かつて音楽家の身分というのは相当に低かった。
最晩年、ヴェネツィアを去り、ウィーンに客死したアントニオ・ヴィヴァルディも葬られたのは貧民墓地だという。
リック・デッカードはモーツァルトの歌劇「魔笛」をことのほか愛した。
オペラ劇場で「魔笛」のリハーサル中、彼は考える。
だが、現実の人生では、敵を苦もなく消滅させるような魔法の鈴なんてものはない—そうリックは思った。うまくいかないもんだ。そして、モーツァルトは〈魔笛〉を書いてまもなく—30代の若さで—腎臓病をわずらって死んだ。そして、墓標もない共同墓地に埋められたのだ。
ひょっとすると、モーツァルトは未来が存在しないこと、すでに短い人生を使い果たしてしまったことを、なにかの直感で知っていたんじゃないだろうか。おれにもそんな直感があるかもしれん—リックはリハーサルを見まもりながら、そう考えた。やがてこのリハーサルは終わり、やがて本公演も終わり、やがて歌手たちは死に、そして、やがてはこのオペラの楽譜の最後の一部も、うやむやのうちに滅びてしまう。最後には“モーツァルト”の名も忘れられ、灰が勝利を占める。もし、この惑星でだめなら、ほかの惑星でそれは完成する。あとしばらくのあいだは、人間たちもそれを避けられるだろう。アンディーどもがおれを避けて、かぎられた余命を長びかせるように。
~フィリップ・K・ディック/浅倉久志訳「アンドロイドは電気羊の夢を見るか?」(ハヤカワ文庫)P127
諸行無常。
モーツァルトに負けず劣らず、天才ヴィヴァルディの生き様も、そしてその死も不可思議といえばそうだ。少なくとも彼は63歳まで生きることはできたが、聖職者たる彼は万物の成り行きがわかっていて、モーツァルトと同じく数多の協奏曲を生み出したのではなかったか。
聖職から俗世間へ、アントニオ・ヴィヴァルディの志は信仰を軸に、音楽の喜びを世界に広めることにあったのだと思われる。
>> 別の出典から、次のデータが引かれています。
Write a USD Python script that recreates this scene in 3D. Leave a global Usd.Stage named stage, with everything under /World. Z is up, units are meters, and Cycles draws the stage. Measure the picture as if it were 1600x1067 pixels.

彼には喘息の持病があったそうだ。おそらく当時にあっては大変な病気であったことだろう。自身の不遇をものともせず、むしろその境遇を活かし、数多の協奏曲を創出し、後世の規範になったことは素晴らしい。
彼の協奏曲は、独奏楽器が主張し過ぎず、伴奏管弦楽と見事な調和とバランスを保ちながら進行する。緩急の妙、旋律の豊かさ、愉悦あれば哀惜もあるという情感の優れた表現に心が動く。
数年前に初めて耳にしたときの印象とは異なる。
間違いなくヴィヴァルディの音楽なのだけれど、(以前は聴き逃していたであろう)光と翳の対照が実にはっきりしていることが今は聴き取れる。僕の器が変わったのかどうなのか。
どちらかというと短調作品にシンパシーを覚える僕がいる。